Mais n'oublions pas que Joseph Cusson est un simple cultivateur, un paysan comme on disait autrefois, et que le voilà devenu l'émule des artistes les plus célèbres.
L'habileté des Anglais dans tous les arts mécaniques est devenue proverbiale. Nous autres Français nous reconnaissons cette habileté, et nous proclamons même souvent, comme incontestable, la supériorité de nos rivaux. Ne faisons pas si bon marché des qualités natives de notre nation ; car il n'en est aucune autre, peut-être, chez laquelle le génie de l'invention soit plus développé. Le seul avantage que les ouvriers anglais aient sur les notres, c'est qu'ils opèrent sur un plus grand nombre de pièces d'une même nature, et que, grâce à la division du travail, ils acquièrent dans la confection de ces pièces spéciales un tour de main que l'habitude longtemps prolongée peut seule donner. Ce que les Anglais gagnent en exécution, ils le perdent en invention. Seulement ils concentrent tous leurs efforts dans l'aménagement des mécanismes susceptibles d'une application industrielle, tandis que nous songeons uniquement au mérite absolu de l'invention, à la difficulté vaincue, sans tenir compte de l'utilité pratique. Nous faisons de l'art pour l'art ou pour la science ; ils n'en font guère que pour l'industrie.

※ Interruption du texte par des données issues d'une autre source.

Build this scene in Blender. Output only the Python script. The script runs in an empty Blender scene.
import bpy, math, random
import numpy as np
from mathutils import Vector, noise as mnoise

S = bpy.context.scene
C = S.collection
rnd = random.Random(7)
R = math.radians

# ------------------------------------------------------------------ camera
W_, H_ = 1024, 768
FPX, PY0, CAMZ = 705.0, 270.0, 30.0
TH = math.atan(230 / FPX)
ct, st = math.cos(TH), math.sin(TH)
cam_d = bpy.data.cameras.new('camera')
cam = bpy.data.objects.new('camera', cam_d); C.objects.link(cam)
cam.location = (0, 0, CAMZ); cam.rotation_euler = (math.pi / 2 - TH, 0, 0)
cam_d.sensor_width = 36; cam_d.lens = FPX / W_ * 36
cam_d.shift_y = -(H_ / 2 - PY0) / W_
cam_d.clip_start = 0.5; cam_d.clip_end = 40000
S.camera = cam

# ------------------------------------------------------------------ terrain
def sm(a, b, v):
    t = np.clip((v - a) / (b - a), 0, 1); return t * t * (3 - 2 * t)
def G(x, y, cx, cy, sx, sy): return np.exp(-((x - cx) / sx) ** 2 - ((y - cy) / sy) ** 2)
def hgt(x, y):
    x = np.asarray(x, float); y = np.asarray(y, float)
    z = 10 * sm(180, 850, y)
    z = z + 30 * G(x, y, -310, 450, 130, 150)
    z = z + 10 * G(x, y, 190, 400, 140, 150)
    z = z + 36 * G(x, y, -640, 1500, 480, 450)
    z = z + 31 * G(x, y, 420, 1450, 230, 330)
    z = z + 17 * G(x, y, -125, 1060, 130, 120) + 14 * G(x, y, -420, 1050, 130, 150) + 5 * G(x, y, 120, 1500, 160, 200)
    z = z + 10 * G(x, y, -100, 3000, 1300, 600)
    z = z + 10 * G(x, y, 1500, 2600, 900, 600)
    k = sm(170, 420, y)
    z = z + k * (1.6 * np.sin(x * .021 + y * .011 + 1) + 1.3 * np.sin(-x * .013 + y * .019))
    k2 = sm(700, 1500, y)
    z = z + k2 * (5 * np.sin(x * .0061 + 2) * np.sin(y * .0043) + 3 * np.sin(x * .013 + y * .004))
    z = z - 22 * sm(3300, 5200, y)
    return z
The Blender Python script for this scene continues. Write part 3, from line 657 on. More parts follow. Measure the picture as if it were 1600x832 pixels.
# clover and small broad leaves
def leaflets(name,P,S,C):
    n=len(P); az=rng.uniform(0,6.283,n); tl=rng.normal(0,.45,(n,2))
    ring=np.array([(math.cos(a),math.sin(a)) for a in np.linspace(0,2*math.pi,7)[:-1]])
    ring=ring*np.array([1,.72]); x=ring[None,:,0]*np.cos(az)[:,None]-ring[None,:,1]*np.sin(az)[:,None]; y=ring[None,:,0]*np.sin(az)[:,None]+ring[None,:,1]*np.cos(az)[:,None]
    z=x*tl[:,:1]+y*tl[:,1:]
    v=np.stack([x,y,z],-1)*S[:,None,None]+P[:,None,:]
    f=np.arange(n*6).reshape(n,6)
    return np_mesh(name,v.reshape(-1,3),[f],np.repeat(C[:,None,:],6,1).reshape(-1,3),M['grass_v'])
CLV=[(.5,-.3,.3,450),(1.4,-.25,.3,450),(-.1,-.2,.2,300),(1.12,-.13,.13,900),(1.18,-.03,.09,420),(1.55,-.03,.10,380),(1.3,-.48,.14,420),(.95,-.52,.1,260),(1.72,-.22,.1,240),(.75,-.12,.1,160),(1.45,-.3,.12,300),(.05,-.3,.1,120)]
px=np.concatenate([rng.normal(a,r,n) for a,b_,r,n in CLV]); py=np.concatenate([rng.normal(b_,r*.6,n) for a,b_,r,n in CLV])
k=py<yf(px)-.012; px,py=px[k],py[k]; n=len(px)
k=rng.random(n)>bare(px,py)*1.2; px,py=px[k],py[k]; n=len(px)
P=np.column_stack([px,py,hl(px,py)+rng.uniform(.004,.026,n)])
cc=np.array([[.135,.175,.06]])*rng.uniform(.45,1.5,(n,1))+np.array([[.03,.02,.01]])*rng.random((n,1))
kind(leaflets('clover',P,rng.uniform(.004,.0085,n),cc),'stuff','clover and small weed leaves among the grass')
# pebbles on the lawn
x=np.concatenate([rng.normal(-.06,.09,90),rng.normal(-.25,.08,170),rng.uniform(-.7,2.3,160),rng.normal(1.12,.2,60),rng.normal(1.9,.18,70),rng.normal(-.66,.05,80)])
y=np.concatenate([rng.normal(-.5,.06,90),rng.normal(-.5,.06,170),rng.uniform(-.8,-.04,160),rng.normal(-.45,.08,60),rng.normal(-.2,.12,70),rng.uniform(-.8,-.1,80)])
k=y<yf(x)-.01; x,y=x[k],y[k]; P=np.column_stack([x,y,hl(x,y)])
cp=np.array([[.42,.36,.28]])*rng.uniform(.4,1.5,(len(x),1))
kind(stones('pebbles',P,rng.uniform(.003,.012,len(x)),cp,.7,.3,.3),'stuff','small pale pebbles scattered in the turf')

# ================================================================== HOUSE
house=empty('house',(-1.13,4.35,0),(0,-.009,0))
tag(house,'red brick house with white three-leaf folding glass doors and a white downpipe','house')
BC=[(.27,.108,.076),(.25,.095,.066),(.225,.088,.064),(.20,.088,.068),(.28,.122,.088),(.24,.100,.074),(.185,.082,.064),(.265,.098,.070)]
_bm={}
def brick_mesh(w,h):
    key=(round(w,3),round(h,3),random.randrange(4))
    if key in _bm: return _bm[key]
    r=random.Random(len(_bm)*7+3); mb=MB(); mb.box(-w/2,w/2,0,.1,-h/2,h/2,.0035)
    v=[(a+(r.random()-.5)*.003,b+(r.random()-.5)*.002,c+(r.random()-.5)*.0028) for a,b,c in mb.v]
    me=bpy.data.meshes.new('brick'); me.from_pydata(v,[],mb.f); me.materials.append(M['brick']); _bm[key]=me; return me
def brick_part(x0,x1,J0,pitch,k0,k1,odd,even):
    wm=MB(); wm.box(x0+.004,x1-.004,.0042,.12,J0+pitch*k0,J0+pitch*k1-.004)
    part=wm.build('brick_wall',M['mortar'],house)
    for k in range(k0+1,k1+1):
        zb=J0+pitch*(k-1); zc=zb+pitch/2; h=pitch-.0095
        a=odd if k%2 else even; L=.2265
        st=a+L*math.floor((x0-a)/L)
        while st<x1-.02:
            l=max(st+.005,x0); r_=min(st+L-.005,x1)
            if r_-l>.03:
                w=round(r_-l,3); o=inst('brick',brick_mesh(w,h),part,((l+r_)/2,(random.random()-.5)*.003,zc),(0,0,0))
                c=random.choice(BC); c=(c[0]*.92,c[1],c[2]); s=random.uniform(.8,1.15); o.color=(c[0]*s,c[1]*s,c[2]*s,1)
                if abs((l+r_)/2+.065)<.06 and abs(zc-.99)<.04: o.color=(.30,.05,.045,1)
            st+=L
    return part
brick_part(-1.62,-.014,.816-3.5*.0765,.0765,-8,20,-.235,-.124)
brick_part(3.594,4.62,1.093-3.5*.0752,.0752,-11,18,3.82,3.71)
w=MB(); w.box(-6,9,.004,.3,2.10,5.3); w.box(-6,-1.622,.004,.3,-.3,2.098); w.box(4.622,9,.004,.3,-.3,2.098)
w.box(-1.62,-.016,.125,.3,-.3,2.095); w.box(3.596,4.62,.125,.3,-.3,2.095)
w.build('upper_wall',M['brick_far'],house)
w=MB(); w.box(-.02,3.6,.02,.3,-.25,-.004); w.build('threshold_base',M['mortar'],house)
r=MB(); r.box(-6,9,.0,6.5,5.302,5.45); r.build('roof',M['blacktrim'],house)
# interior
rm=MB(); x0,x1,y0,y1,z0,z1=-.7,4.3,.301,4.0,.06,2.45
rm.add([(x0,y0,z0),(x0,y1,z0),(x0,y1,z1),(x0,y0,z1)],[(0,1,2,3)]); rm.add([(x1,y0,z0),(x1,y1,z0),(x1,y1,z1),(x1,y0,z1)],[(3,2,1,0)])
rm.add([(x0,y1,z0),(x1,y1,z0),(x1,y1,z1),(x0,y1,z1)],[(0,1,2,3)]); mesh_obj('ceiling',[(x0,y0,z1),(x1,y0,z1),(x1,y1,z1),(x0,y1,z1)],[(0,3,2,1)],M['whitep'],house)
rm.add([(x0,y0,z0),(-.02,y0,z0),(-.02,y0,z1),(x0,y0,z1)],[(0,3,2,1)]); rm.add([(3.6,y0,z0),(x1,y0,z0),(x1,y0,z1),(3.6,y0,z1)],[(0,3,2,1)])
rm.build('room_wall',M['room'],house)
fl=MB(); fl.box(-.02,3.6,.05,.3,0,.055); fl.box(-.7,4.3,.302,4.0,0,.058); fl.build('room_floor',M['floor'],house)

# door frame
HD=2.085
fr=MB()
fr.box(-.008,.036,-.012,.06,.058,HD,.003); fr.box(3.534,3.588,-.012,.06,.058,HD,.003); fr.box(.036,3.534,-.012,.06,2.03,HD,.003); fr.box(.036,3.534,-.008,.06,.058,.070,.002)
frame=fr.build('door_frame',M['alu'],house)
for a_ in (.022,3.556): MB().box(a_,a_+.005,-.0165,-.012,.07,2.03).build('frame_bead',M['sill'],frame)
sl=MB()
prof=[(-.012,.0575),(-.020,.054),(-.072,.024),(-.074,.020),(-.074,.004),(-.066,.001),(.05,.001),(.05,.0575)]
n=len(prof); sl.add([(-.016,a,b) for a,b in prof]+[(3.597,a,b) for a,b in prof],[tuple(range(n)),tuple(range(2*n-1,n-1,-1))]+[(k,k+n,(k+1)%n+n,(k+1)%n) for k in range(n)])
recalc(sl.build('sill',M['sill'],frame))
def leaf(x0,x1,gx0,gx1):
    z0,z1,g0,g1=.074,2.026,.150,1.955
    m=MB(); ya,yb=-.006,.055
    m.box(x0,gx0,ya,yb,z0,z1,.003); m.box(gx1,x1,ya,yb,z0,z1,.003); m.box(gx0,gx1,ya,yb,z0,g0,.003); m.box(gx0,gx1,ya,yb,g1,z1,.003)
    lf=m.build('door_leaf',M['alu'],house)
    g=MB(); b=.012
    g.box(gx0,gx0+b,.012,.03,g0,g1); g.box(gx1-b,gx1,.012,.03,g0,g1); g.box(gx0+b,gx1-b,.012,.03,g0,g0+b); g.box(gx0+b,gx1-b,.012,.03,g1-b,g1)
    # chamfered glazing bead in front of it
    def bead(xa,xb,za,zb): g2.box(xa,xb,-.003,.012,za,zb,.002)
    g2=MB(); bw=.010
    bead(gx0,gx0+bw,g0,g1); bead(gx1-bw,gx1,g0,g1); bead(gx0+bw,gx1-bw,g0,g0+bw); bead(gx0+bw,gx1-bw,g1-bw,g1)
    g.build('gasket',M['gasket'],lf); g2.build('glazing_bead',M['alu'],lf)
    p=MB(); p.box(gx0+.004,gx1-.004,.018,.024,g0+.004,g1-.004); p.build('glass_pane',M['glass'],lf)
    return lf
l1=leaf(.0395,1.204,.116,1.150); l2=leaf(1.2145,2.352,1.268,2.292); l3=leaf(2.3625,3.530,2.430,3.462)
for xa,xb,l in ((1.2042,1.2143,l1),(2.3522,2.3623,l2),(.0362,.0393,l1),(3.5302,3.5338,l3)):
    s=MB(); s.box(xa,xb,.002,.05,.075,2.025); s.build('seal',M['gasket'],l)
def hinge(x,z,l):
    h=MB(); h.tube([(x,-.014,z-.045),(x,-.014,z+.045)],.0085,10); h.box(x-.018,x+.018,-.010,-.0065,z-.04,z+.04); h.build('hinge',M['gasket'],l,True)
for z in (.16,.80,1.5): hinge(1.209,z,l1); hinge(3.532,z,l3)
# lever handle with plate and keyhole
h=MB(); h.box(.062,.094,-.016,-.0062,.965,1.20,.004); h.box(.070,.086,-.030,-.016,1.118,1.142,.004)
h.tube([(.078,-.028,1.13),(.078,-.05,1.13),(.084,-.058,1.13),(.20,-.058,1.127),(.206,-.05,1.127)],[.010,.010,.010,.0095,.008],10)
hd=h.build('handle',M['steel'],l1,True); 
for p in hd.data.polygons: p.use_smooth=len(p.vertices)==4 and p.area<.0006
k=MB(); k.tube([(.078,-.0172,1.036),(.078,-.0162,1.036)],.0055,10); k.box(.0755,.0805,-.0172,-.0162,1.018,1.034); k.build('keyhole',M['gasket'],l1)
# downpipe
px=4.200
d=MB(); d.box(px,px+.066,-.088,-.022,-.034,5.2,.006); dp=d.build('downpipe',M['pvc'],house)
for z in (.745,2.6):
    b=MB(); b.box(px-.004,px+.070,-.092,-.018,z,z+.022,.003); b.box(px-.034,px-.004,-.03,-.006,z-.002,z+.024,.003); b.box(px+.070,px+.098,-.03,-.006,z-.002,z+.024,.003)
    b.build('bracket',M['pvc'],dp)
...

Le métier à bras fut, dit-on, repoussé par la France avant d'être introduit en Angleterre.
La première machine à vapeur à cylindre et à piston ne fut construite par l'Anglais Newcomen qu'après avoir été imaginée, décrite et expérimentée en petit par le Français Denis Papin.
La filature mécanique du lin, créée à l'étranger par notre compatriote de Girard, ne nous est revenue qu'après avoir reçu le baptême de l'Angleterre. Il ne s'agissait dans tout cela que de mécanique purement industrielle.
Mais dès que l'art intervient, la chance est moins mauvaise pour nos inventeurs. Les automates de Vaucanson, son métier à tisser les étoffes brochées, et plus tard l'admirable mécanisme de Jacquart ont eu le succès qu'ils méritent.
Joseph Cusson aura-t-il la même chance ? Nous l'espérons pour lui.
" Bien des curieux, des amateurs, des mécaniciens même, nous écrit-il, sont venus dans ma chaumière et ne se sont retirés qu'après m'avoir donné des témoignages, que je crois sincères, de toute leur satisfaction. J'ai reçu quelques paroles d'encouragement de la bouche d'hommes recommandables ; ils m'ont dit qu'un nouvel avenir s'ouvrait devant moi ; ils m'ont offert leur protection… "
Que ces paroles soient suivies d'effets ; que le jeune cultivateur d'Aiguillon, convenablement patroné, vienne chercher la sanction que Paris seul, il le reconnait, peut donner à son travail ; et si les apparences ne sont pas trompeuses, que l'intervention des sociétés savantes, que l'appui du gouvernement lui fournissent les moyens de cultiver une si rare, une si remarquable aptitude.